Very interesting read Aaron.

A little thing: “a result of the most disgusting discrimination and misogyny”. Is it not more like mathematics? Or would you say the male slant in mathematics is caused by discrimination too? I haven’t seen this discrimination but that doesn’t mean it doesn’t exist, I suppose.

posted by Thomas David Baker on March 17, 2008 #

The first meeting of my Macroeconomics class, the instructor talked about the difference between simplifying assumptions and critical assumptions. As an example, he said that the assumption that people act rationally is a critical assumption in economics.

I spent the rest of the semester wondering why we were studying a field based on a incorrect assumption which completely invalidated the field’s conclusions.

posted by Adam Gomaa on March 17, 2008 #

Rory Stewart also worked as deputy governor of an Iraqi province during the Iraq war. He wrote “Prince of the Marshes” describing this experience.

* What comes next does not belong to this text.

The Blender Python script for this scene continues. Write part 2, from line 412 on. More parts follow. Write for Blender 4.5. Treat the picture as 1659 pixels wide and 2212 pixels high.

I googled but was unable to find what the event you are talking about was. What was it?

posted by Aarjav on March 17, 2008 #

“If you want someone to do your company’s work for you, finding a well-organized online community with strong anti-business values seems like a bad idea. [Laughs.]”

It SEEMS that way. Which is why there’s a whole cadre of clever men (and a few token women) who essentially sell consulting gigs on how to do exactly that, and what techniques of marketing and emotional manipulation work best towards that goal. The basic trick is running the business harnessing some sort of resentment. Like how right-wing talk-shows hosts who are corporate shills claim to be speakers for the downtrodden.

posted by Seth Finkelstein on March 19, 2008 #

The “the head of the entire Canadian Army” is more appropriately titled Chief of the Defence Staff General Rick Hillier. As you noted, he’s an extremely smart man. He’s also very media-savvy and very charismatic. A little while ago there were rumors the government were going to replace him as he was getting far better press than his political masters, but those stories have subsided again for now.